Foreign Policy
BY SEAN MCDONALD AND AN XIAO MINA
ILLUSTRATIONS BY DOUG CHAYKA AND JASON LI FOR FOREIGN POLICY DECEMBER 19, 2018
The global internet continues to fragment. Governments, in particular, are using their influence to shape the ways that digital companies, markets, and rights connect us online. This new form of realpolitik, which we call “digitalpolitik,” is an emerging tactical playbook for how governments use their political, regulatory, military, and commercial powers to project influence in global, digital markets.

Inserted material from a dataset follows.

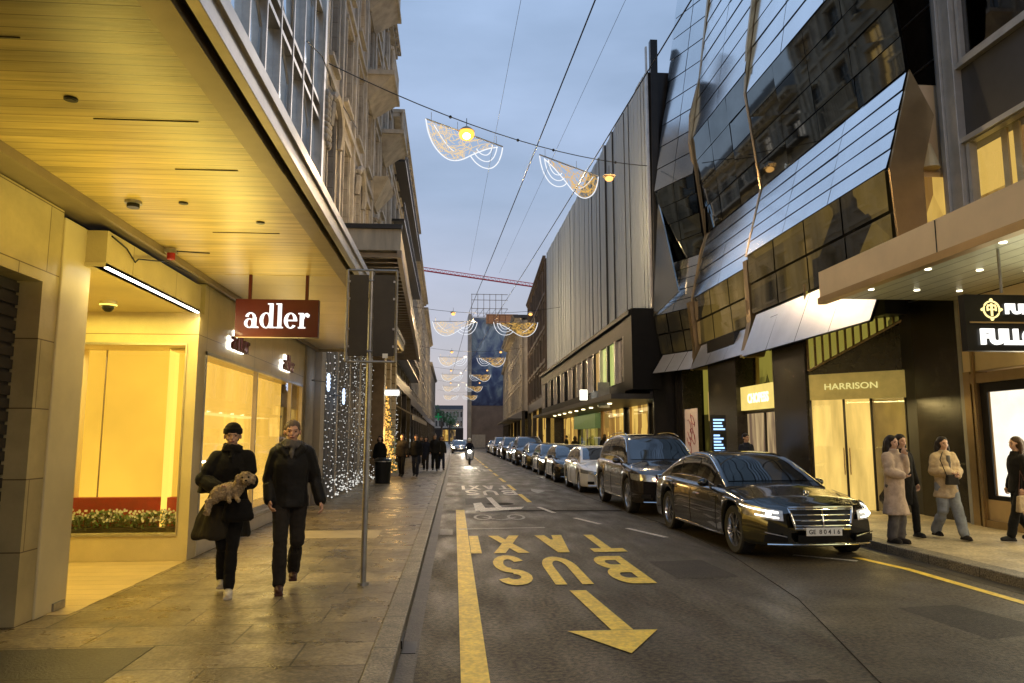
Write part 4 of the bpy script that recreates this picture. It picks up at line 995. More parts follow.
# shop with gold light box (second sign)
sb2 = empty('light_box', (8.5, 19.9, 2.6), label='glowing yellow light box sign with pale lettering between the two black pillars', cat='sign')
MB().box(8.42, 8.6, 18.85, 21.35, 2.52, 3.2).build('box', em('lb', (1, .74, .2), .95, .12, 2), sb2)
lt = text_mesh('CHOPESS', .36, .012, .012, 'CENTER'); lt.materials.clear(); lt.materials.append(em('lbt', (1, .95, .6), 1.5))
link('lettering', lt, sb2, (-.09, .2, .12), (R(90), 0, R(-90)), (.95, 1, 1))
MB().box(8.6, 8.64, 18.85, 21.35, .13, 2.52).build('lit_window', em('lw', (1, .72, .35), .55, .55, 1.5, 'xyz', (1, 3, .4), (.25, .16, .1)), sb2)
o = MB(); o.box(8.52, 8.6, 18.85, 21.35, 2.42, 2.52); o.box(8.55, 8.6, 20.0, 20.06, .13, 2.42); o.build('frame', M['darkframe'], sb2)
sb3 = empty('light_box', (8.8, 25.2, 2.4), label='narrow yellow lit panel sign left of the black pillars', cat='sign')
MB().box(8.7, 8.8, 23.9, 25.0, 2.3, 3.3).build('box', em('lb3', (.9, .62, .2), .55, .12, 2), sb3)
MB().box(8.8, 8.83, 23.9, 25.1, .13, 2.3).build('lit_window', em('lw3', (.85, .6, .35), .3, .6, 1.2, 'xyz', (1, 2, .4), (.2, .12, .08)), sb3)
# posters
po = empty('poster', (8.45, 28, 1.6), label='pale poster with red vertical lettering and sketch in the shop front', cat='poster')
MB().box(8.36, 8.38, 25.2, 27.3, .9, 2.75).build('sheet', pm('paper', (.55, .45, .38), .6, var=.1, emit=(.9, .6, .45), es=.18), po)
pt_ = text_mesh('ITEMM', .42, .004, .01); pt_.materials.clear(); pt_.materials.append(M['reddeep'])
link('lettering', pt_, po, (-.11, -1.05, -.6), (Matrix.Rotation(R(-90), 3, 'Z') @ Matrix.Rotation(R(90), 3, 'X') @ Matrix.Rotation(R(90), 3, 'Z')).to_euler())
o = MB()
for k in range(9):
    a = rnd.uniform(0, 6); cy, cz_ = rnd.uniform(25.6, 26.2), rnd.uniform(1.3, 2.4); o.tube([(8.35, cy+.25*math.cos(a+q*.5), cz_+.2*math.sin(a+q*.7)) for q in range(7)], .012, 4)
o.build('sketch', M['reddeep'], po)
# entrance facing the camera
en = empty('entrance', (9, 15.6, .13), label='gold lit glass shop entrance with engraved name band beside the black pier', cat='entrance')
def ep(t, z_, d=0.): return (8.35+1.45*t+.35*d, 16.9-1.5*t-d*.34*-1 if False else 16.9-1.5*t+d, z_)
o = MB(); o.hexa([ep(0, 2.6), ep(1, 2.6), ep(1, 2.6, .3), ep(0, 2.6, .3)], [ep(0, 3.2), ep(1, 3.2), ep(1, 3.2, .3), ep(0, 3.2, .3)]); o.build('name_band', pm('bandg', (.4, .33, .14), .35, metal=.5, var=.25, emit=(.6, .45, .12), es=.22), en)
ln = text_mesh('HARRISON', .2, .006, .002); ln.materials.clear(); ln.materials.append(em('ett', (1, .85, .3), .75))
link('lettering', ln, en, (8.55-9, 16.64-15.6-.02, 2.83-.13), (R(90), 0, math.atan2(-1.5, 1.45)), (1.2, 1, 1))
o = MB(); o.quad(ep(0, .13, .09), ep(.64, .13, .09), ep(.64, 2.6, .09), ep(0, 2.6, .09)); o.build('lit_lobby', em('lobby', (1, .66, .17), 1.05, .4, 1.3, 'xyz', (2.5, 2.5, .4)), en)
o = MB(); o.quad(ep(.64, .13, .1), ep(1, .13, .1), ep(1, 2.6, .1), ep(.64, 2.6, .1)); o.build('dark_lobby', M['interior_dim'], en)
o = MB()
for t in (0, .36, .64, .98):
    a, c = ep(t, .13, .02), ep(t, 2.6, .02); o.box(a[0]-.02, a[0]+.02, a[1]-.02, a[1]+.02, .13, 2.6)
o.build('door_frame', M['darkframe'], en)
o = MB(); o.quad(ep(0, .13, .05), ep(1, .13, .05), ep(1, 2.6, .05), ep(0, 2.6, .05)); o.build('door_glass', M['gloss_clear'], en)
o = MB()
for t in (.33, .39): a = ep(t, 1, -.03); o.cyl((a[0], a[1], .9), (a[0], a[1], 1.5), .014, 8)
o.build('handle', M['goldmetal'], en)
# sloping striped glazing above entrance
o = MB(); o.poly([ep(0, 3.3, .1), ep(1, 4.3, .1), ep(1, 5.4, .1), ep(0, 5.4, .1)]); o.build('upper_glazing', M['interior_green'], en)
o = MB()
for k in range(13):
    t = k/12; a = ep(t, 3.3+t, .04); o.box(a[0]-.02, a[0]+.02, a[1]-.02, a[1]+.02, a[2], 5.4)
o.build('gold_rib', M['goldmetal'], en)
o = MB(); o.tube([ep(0, 3.3, .02), ep(1, 4.3, .02)], .03, 6); o.build('raked_rail', M['goldmetal'], en)
o = MB(); o.poly([ep(0, 3.2, .08), ep(1, 3.2, .08), ep(1, 4.3, .08), ep(0, 3.3, .08)]); o.build('dark_panel', M['blackstone'], en)
for py_ in (18.0, 20.5, 23.0, 25.8): spot('pavement_lamp', (7.9, py_, 3.8), (7.7, py_, 0), 55, (1, .76, .28), 120, .9, .05)
area('entrance_light', (8.8, 15.6, 2.55), (0, 0, R(-46)), 1.4, .5, 48, (1, .74, .28))
# led totem
tt = empty('screen_totem', (7.2, 20, .13), label='slim black totem with glowing blue text lines behind the black saloon', cat='screen')
MB().box(7.02, 7.44, 20, 20.1, .13, 2.35).build('body', M['black'], tt)
o = MB()
for k in range(13):
    z_ = 2.22-k*.085; w1 = rnd.uniform(.12, .34); o.box(7.08, 7.08+w1, 19.99, 19.998, z_-.028, z_+.018) if k != 4 else None
o.build('screen_text', em('scr', (.35, .6, 1), 1.8), tt)
# ------------------------------------------------------------------ fin building
fbd = empty('metal_fin_building', (7.3, 57, .13), label='long building clad in grey vertical metal fins over a black glazed first floor box', cat='building')
def fx(y): return 7.55-(y-27.7)*.012
o = MB(); y = 27.75
o.box(7.75, 16, 27.7, 57.5, 6.4, 16.2)
i = 0
while y < 57.3:
    w_ = .36; x = fx(y)
    dx = rnd.choice([.0, .02, .04, .1]) if 6 < i < 30 else rnd.choice([0, .015, .03]); o.box(x-dx-.02, x-dx, y, y+w_, 6.45, 16.4); o.box(x-dx+.001, x+.2, y+.01, y+w_-.01, 6.46, 16.38, 1); y += w_+.06; i += 1
o.build('metal_fins', [M['fin'], M['fin_shade']], fbd)
MB().box(7.96, 16, 27.6, 27.69, 6.4, 16.3).build('side_wall', M['black'], fbd); MB().box(7.5, 16, 27.62, 27.75, .13, 6.4).build('side_base', M['black'], fbd)
MB().box(7.64, 7.75, 27.7, 57.5, 6.4, 16.1).build('backing', M['fin_shade'], fbd)
o = MB(); o.prism([(7.58, 27.66, 6.5), (7.8, 27.66, 6.5), (7.95, 27.66, 17.6), (7.66, 27.66, 17.6)], (0, -.25, 0)); o.build('end_wall', M['black'], fbd)
MB().box(7.50, 7.57, 27.6, 27.72, 6.5, 17.4).build('corner_strip', M['alu'], fbd)
# first floor box with windows
o = MB(); o.box(6.66, 7.75, 27.45, 28.9, 3.55, 6.65); o.box(6.7, 7.7, 28.9, 57.4, 5.75, 6.42); o.box(6.7, 7.7, 28.9, 57.4, 3.4, 3.95); o.box(6.56, 6.7, 27.5, 57.4, 6.42, 6.6)
o.build('box_frame', M['matte_black'], fbd)
k = 0; y = 28.9
while y < 57:
    w_ = 1.5
    o = MB(); o.box(6.78, 6.82, y+.12, y+w_, 3.95, 5.75)
    o.build('window', M[['pane', 'pane_green', 'pane_green', 'pane_warm', 'pane', 'pane_dim', 'pane', 'pane_dim'][k % 8] if k < 9 else 'pane'], fbd)
    MB().box(6.66, 6.95, y-.08, y+.12, 3.95, 5.75).build('mullion', M['alu'] if k % 2 else M['black'], fbd); y += w_+.12; k += 1
# ground floor: lit shops under a canopy with bulbs
g = empty('ground_floor', (0, 0, 0)); g.parent = fbd
o = MB(); o.box(5.9, 9.5, 27.8, 40, 3.2, 3.4); o.box(6.0, 9.5, 40, 57.4, 3.25, 3.4); o.build('canopy', M['spandrel'], g)
o = MB()
for k in range(9): o.cyl((6.6, 31.4+k*2.2, 3.2), (6.6, 31.4+k*2.2, 3.16), .09, 8)
o.build('canopy_lights', em('cl', (1, .85, .45), 6), g)
for i, (y0, y1, m) in enumerate(((27.9, 29.6, 'display_green'), (29.6, 31.5, 'blackstone'), (31.5, 35, 'interior_gold'), (35, 36.2, 'blackstone'), (36.2, 42, 'interior_gold'), (42, 50, 'interior_green'), (50, 57.3, 'interior_gold'))):
    MB().box(8.4, 8.5, y0+.1, y1-.1, .13, 3.2 if m != 'display_green' else 2.6).build('shop_window', M[m], g)
    MB().box(8.3, 8.5, y0-.1, y0+.1, .13, 3.25).build('post', M['goldmetal'] if i % 2 else M['black'], g)
MB().box(8.0, 8.35, 42.2, 49.8, 2.3, 3.15).build('green_fascia', pm('grf', (.08, .12, .06), .6, emit=(.2, .3, .1), es=.25), g)
area('shops_light', (7.2, 33, 3.1), (0, 0, 0), 2, 9, 70, (1, .75, .35))
area('shops_light', (7.2, 48, 3.1), (0, 0, 0), 2, 14, 90, (1, .75, .35))
wsn = empty('white_box_sign', (6.5, 38, 3.5), label='small white lit projecting sign on the black first floor box', cat='sign')
MB().box(6.2, 6.55, 36.5, 36.65, 3.6, 4.1).build('panel', em('ws', (1, .95, .8), 3), wsn); MB().box(6.55, 6.7, 36.54, 36.6, 3.8, 3.86).build('arm', M['steel'], wsn)
gp = empty('grey_banner', (6.4, 31.4, 3.7), label='blank grey panel hung on the front of the black box', cat='panel')
MB().box(6.1, 6.6, 31.4, 31.46, 3.0, 4.1).build('panel', pm('gpan', (.3, .29, .27), .6), gp); MB().box(6.6, 6.7, 31.41, 31.45, 3.9, 3.95).build('arm', M['steel'], gp)

# ---- further right buildings
building('brown_office_block', 'tall dark brown office block beyond the metal fins', (7.9, 80), (7.15, 58), 5, [(2.75, .75)]*4, 6, 'brownstone', trim='brownstone', wfrac=.6, cornice=.25, pil=True, sill=False, roofh=.6, depth=10, frame='darkframe')
cb_, L, z = building('corner_building', 'ornate pale stone house with heavy dark cornice on the right row', (8.0, 112), (7.4, 82), 4.6, [(3.6, .64), (3.4, .64), (3.2, .6)], 9, 'stoneD', cornice=.8, roofh=1.2, depth=10, lit=.03)
o = MB(); o.hexa([(-.2, -.9, z+.2), (L+.2, -.9, z+.2), (L+.2, 3, z+.2), (-.2, 3, z+.2)], [(-.2, -1.1, z+.55), (L+.2, -1.1, z+.55), (L+.2, 3, z+.55), (-.2, 3, z+.55)]); o.build('eaves', M['slate'], cb_, local=True)
o = MB(); o.box(0, L, -1.7, 0, -1.0, -.85); o.build('street_canopy', M['spandrel'], cb_, local=True)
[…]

Last month, at the Internet Governance Forum, French President Emmanuel Macron announced the Paris Call for Trust and Security in Cyberspace, a multi-stakeholder effort to define internet principles around human rights law, with calls for protections against cybercrimes, intellectual property theft, hate speech, and hacking from nonstate actors. The signatory list includes predictable supporters, including France’s European Union allies, large private companies such as Alphabet and Microsoft, and internet rights advocacy groups such as Access Now. There were also notable abstentions, predominantly from countries that bristle at delegating their sovereignty, like the United States, Russia, and China. Despite refusing to sign as sovereigns, the prominence of American companies in pushing for international internet agreements amid its governmental absence highlights one of Macron’s key points: “The internet is a space currently managed by a technical community of private players,” noted one source from the Macron government, quoted by Reuters, “But it’s not governed. So now that half of humanity is online, we need to find new ways to organize the internet.”
Not all digitalpolitik, however, is international treaties and calls for governance. Google, for example, recently announced Dragonfly, a search engine tailor-made to enable China’s government to continue censoring content and news and connecting people’s queries with their phone numbers—and therefore their identities. Dragonfly marked a dramatic shift from Google’s first attempt at working in China and very public, principled stance to pull out nearly nine years ago. Pushback from Google’s own employees, deeply uncomfortable about enhancing the digital power of the Chinese state, caused the cancellation of the project. But the Chinese government maintains its stance: If you want to do business in China, even huge tech platforms will do it Beijing’s way. And, with one of the world’s largest digital markets, China built and encouraged a rich ecosystem of local, homegrown tools and apps such as Baidu (search), WeChat (chat and social media), and Taobao (online shopping).